Instantané de la Via Augusta

Ces deux sources, confrontées aux bornes et vestiges de voies retrouvés, permettent d’avoir une idée très exacte du tracé de la Via Augusta. Malheureusement, les ouvrages modernes se sont souvent superposés à elle, notamment les routes royales du Moyen-Age, aussi ne dispose-t-on pas de tronçons intacts si ce n’est sur l’une de ses perpendiculaires, la chaussée de Capsacosta. Imaginer 1 500 m de pavage de cette qualité, présentant des pierres creusées d’ornières destinées à éviter les déraillements des chariots et charrettes et les embourbements éventuels dus aux intempéries, a quelque chose de vertigineux. Plus encore, si l’on pense au personnel nécessaire et à la relative rapidité de réalisation.

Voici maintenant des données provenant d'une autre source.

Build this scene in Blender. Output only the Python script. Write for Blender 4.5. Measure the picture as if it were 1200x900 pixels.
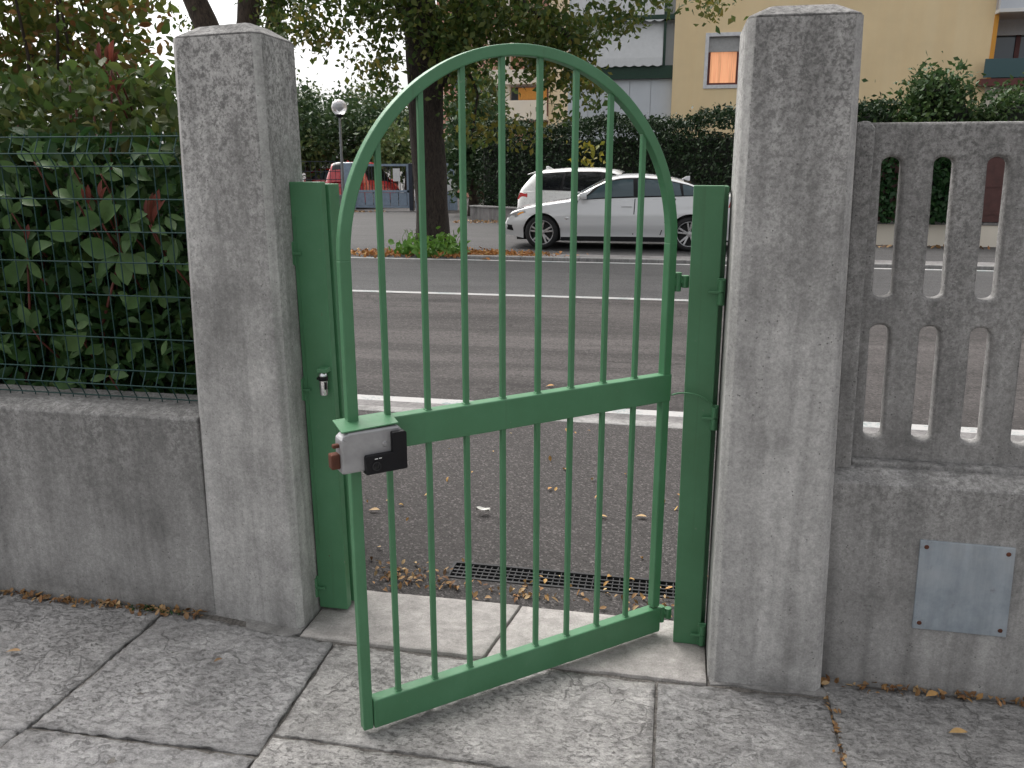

Sans cette volonté romaine d’établir en Catalogne la deuxième grande ville de l’Empire, sans cet effort sans précédent pour développer l’économie, sans cette voie unique, fleuve nourricier et colonne vertébrale à la fois, sans doute les mentalités catalanes d’hier et d’aujourd’hui auraient-elles été différentes. Avec la Via Augusta, les fées du travail, du commerce et de l’entreprise sont déjà autour du berceau de ce qui sera la Catalogne. Alea jacta es.